"""

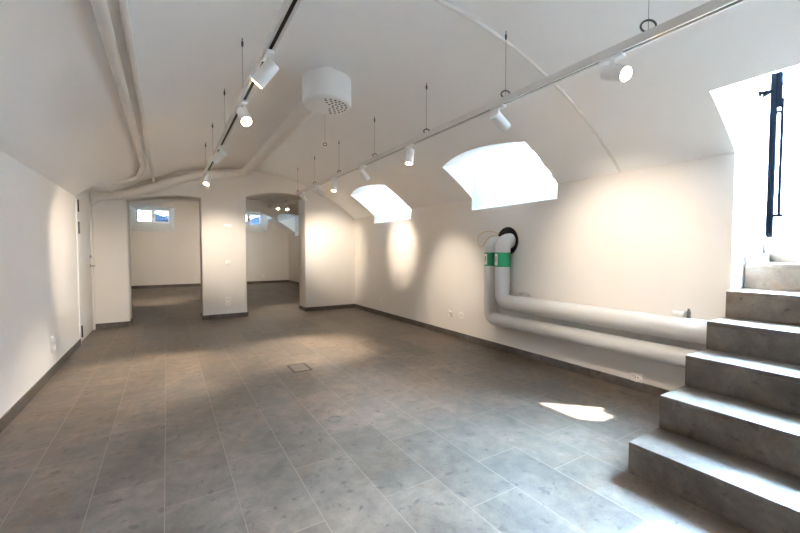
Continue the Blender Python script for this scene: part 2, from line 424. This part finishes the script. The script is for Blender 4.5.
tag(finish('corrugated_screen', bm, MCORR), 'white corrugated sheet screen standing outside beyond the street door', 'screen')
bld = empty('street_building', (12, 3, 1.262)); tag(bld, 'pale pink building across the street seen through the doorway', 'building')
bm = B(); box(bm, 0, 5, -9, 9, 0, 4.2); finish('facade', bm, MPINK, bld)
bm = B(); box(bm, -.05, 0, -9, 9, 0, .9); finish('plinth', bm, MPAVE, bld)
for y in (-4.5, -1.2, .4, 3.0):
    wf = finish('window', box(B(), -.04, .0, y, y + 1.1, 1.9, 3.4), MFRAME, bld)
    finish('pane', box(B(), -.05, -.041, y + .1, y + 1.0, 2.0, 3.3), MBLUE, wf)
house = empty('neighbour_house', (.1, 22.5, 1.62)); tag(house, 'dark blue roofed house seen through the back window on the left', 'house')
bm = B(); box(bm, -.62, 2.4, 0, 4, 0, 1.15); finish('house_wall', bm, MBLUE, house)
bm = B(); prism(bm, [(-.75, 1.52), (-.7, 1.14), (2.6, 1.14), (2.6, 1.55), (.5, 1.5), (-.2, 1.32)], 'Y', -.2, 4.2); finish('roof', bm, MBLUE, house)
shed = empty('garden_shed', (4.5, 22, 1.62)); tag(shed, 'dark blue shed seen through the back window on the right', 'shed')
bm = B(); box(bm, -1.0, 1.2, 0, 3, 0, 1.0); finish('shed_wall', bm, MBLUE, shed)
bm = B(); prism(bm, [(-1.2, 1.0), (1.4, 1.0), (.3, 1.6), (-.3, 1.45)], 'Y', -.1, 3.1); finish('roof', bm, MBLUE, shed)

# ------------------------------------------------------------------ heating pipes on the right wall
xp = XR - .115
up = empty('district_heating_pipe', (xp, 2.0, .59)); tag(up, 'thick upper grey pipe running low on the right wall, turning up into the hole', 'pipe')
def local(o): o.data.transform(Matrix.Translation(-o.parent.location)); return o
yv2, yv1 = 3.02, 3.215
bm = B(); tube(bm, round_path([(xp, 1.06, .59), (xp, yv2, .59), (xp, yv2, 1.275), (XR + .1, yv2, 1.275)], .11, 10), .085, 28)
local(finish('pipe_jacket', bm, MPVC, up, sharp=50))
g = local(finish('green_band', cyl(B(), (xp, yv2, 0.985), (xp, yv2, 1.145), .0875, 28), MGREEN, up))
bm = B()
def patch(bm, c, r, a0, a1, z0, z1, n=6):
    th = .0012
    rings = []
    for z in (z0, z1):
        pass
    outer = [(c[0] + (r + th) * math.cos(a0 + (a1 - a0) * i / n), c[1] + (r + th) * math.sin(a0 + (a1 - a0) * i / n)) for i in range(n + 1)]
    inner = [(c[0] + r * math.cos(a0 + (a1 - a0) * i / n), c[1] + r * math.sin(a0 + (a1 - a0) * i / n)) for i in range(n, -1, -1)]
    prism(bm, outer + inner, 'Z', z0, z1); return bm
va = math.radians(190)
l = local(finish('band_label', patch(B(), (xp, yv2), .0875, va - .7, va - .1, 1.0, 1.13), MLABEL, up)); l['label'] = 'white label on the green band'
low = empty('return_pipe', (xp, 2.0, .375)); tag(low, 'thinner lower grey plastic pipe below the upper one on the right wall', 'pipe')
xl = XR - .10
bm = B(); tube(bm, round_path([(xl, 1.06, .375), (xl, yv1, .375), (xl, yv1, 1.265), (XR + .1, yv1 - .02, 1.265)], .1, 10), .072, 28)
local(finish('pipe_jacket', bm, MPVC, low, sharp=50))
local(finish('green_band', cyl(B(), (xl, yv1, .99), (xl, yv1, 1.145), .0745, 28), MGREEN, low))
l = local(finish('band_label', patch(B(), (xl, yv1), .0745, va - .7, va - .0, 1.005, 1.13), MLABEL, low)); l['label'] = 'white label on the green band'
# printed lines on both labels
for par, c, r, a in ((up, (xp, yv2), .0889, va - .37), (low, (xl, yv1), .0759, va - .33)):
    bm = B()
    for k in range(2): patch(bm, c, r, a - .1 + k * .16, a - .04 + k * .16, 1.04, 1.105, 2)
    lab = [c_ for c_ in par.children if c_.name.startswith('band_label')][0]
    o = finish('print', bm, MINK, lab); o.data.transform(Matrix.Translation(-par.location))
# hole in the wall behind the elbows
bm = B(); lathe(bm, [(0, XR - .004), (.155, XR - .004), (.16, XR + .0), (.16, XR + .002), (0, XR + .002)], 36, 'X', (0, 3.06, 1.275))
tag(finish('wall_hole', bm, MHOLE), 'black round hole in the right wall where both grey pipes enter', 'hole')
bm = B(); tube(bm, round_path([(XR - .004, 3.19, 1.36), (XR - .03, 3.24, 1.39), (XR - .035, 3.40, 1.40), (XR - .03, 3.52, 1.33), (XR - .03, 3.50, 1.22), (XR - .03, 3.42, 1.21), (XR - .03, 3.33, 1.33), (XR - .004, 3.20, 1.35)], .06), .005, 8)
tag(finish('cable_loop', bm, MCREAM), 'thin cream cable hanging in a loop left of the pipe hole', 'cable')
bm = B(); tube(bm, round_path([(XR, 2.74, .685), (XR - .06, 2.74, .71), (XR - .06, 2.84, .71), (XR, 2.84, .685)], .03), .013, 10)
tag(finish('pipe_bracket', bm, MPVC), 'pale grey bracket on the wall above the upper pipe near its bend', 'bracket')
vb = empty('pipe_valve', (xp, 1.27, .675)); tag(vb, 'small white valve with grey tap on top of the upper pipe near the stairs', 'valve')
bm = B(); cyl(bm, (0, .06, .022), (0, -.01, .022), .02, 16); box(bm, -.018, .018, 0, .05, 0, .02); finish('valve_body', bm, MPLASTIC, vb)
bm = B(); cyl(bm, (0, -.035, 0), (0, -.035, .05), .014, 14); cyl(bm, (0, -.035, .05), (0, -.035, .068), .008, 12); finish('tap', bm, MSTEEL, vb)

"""

Requirements =
Reproduce the material above verbatim; omit every picture.

Result =
Continue the Blender Python script for this scene: part 2, from line 424. This part finishes the script. The script is for Blender 4.5.
tag(finish('corrugated_screen', bm, MCORR), 'white corrugated sheet screen standing outside beyond the street door', 'screen')
bld = empty('street_building', (12, 3, 1.262)); tag(bld, 'pale pink building across the street seen through the doorway', 'building')
bm = B(); box(bm, 0, 5, -9, 9, 0, 4.2); finish('facade', bm, MPINK, bld)
bm = B(); box(bm, -.05, 0, -9, 9, 0, .9); finish('plinth', bm, MPAVE, bld)
for y in (-4.5, -1.2, .4, 3.0):
    wf = finish('window', box(B(), -.04, .0, y, y + 1.1, 1.9, 3.4), MFRAME, bld)
    finish('pane', box(B(), -.05, -.041, y + .1, y + 1.0, 2.0, 3.3), MBLUE, wf)
house = empty('neighbour_house', (.1, 22.5, 1.62)); tag(house, 'dark blue roofed house seen through the back window on the left', 'house')
bm = B(); box(bm, -.62, 2.4, 0, 4, 0, 1.15); finish('house_wall', bm, MBLUE, house)
bm = B(); prism(bm, [(-.75, 1.52), (-.7, 1.14), (2.6, 1.14), (2.6, 1.55), (.5, 1.5), (-.2, 1.32)], 'Y', -.2, 4.2); finish('roof', bm, MBLUE, house)
shed = empty('garden_shed', (4.5, 22, 1.62)); tag(shed, 'dark blue shed seen through the back window on the right', 'shed')
bm = B(); box(bm, -1.0, 1.2, 0, 3, 0, 1.0); finish('shed_wall', bm, MBLUE, shed)
bm = B(); prism(bm, [(-1.2, 1.0), (1.4, 1.0), (.3, 1.6), (-.3, 1.45)], 'Y', -.1, 3.1); finish('roof', bm, MBLUE, shed)

# ------------------------------------------------------------------ heating pipes on the right wall
xp = XR - .115
up = empty('district_heating_pipe', (xp, 2.0, .59)); tag(up, 'thick upper grey pipe running low on the right wall, turning up into the hole', 'pipe')
def local(o): o.data.transform(Matrix.Translation(-o.parent.location)); return o
yv2, yv1 = 3.02, 3.215
bm = B(); tube(bm, round_path([(xp, 1.06, .59), (xp, yv2, .59), (xp, yv2, 1.275), (XR + .1, yv2, 1.275)], .11, 10), .085, 28)
local(finish('pipe_jacket', bm, MPVC, up, sharp=50))
g = local(finish('green_band', cyl(B(), (xp, yv2, 0.985), (xp, yv2, 1.145), .0875, 28), MGREEN, up))
bm = B()
def patch(bm, c, r, a0, a1, z0, z1, n=6):
    th = .0012
    rings = []
    for z in (z0, z1):
        pass
    outer = [(c[0] + (r + th) * math.cos(a0 + (a1 - a0) * i / n), c[1] + (r + th) * math.sin(a0 + (a1 - a0) * i / n)) for i in range(n + 1)]
    inner = [(c[0] + r * math.cos(a0 + (a1 - a0) * i / n), c[1] + r * math.sin(a0 + (a1 - a0) * i / n)) for i in range(n, -1, -1)]
    prism(bm, outer + inner, 'Z', z0, z1); return bm
va = math.radians(190)
l = local(finish('band_label', patch(B(), (xp, yv2), .0875, va - .7, va - .1, 1.0, 1.13), MLABEL, up)); l['label'] = 'white label on the green band'
low = empty('return_pipe', (xp, 2.0, .375)); tag(low, 'thinner lower grey plastic pipe below the upper one on the right wall', 'pipe')
xl = XR - .10
bm = B(); tube(bm, round_path([(xl, 1.06, .375), (xl, yv1, .375), (xl, yv1, 1.265), (XR + .1, yv1 - .02, 1.265)], .1, 10), .072, 28)
local(finish('pipe_jacket', bm, MPVC, low, sharp=50))
local(finish('green_band', cyl(B(), (xl, yv1, .99), (xl, yv1, 1.145), .0745, 28), MGREEN, low))
l = local(finish('band_label', patch(B(), (xl, yv1), .0745, va - .7, va - .0, 1.005, 1.13), MLABEL, low)); l['label'] = 'white label on the green band'
# printed lines on both labels
for par, c, r, a in ((up, (xp, yv2), .0889, va - .37), (low, (xl, yv1), .0759, va - .33)):
    bm = B()
    for k in range(2): patch(bm, c, r, a - .1 + k * .16, a - .04 + k * .16, 1.04, 1.105, 2)
    lab = [c_ for c_ in par.children if c_.name.startswith('band_label')][0]
    o = finish('print', bm, MINK, lab); o.data.transform(Matrix.Translation(-par.location))
# hole in the wall behind the elbows
bm = B(); lathe(bm, [(0, XR - .004), (.155, XR - .004), (.16, XR + .0), (.16, XR + .002), (0, XR + .002)], 36, 'X', (0, 3.06, 1.275))
tag(finish('wall_hole', bm, MHOLE), 'black round hole in the right wall where both grey pipes enter', 'hole')
bm = B(); tube(bm, round_path([(XR - .004, 3.19, 1.36), (XR - .03, 3.24, 1.39), (XR - .035, 3.40, 1.40), (XR - .03, 3.52, 1.33), (XR - .03, 3.50, 1.22), (XR - .03, 3.42, 1.21), (XR - .03, 3.33, 1.33), (XR - .004, 3.20, 1.35)], .06), .005, 8)
tag(finish('cable_loop', bm, MCREAM), 'thin cream cable hanging in a loop left of the pipe hole', 'cable')
bm = B(); tube(bm, round_path([(XR, 2.74, .685), (XR - .06, 2.74, .71), (XR - .06, 2.84, .71), (XR, 2.84, .685)], .03), .013, 10)
tag(finish('pipe_bracket', bm, MPVC), 'pale grey bracket on the wall above the upper pipe near its bend', 'bracket')
vb = empty('pipe_valve', (xp, 1.27, .675)); tag(vb, 'small white valve with grey tap on top of the upper pipe near the stairs', 'valve')
bm = B(); cyl(bm, (0, .06, .022), (0, -.01, .022), .02, 16); box(bm, -.018, .018, 0, .05, 0, .02); finish('valve_body', bm, MPLASTIC, vb)
bm = B(); cyl(bm, (0, -.035, 0), (0, -.035, .05), .014, 14); cyl(bm, (0, -.035, .05), (0, -.035, .068), .008, 12); finish('tap', bm, MSTEEL, vb)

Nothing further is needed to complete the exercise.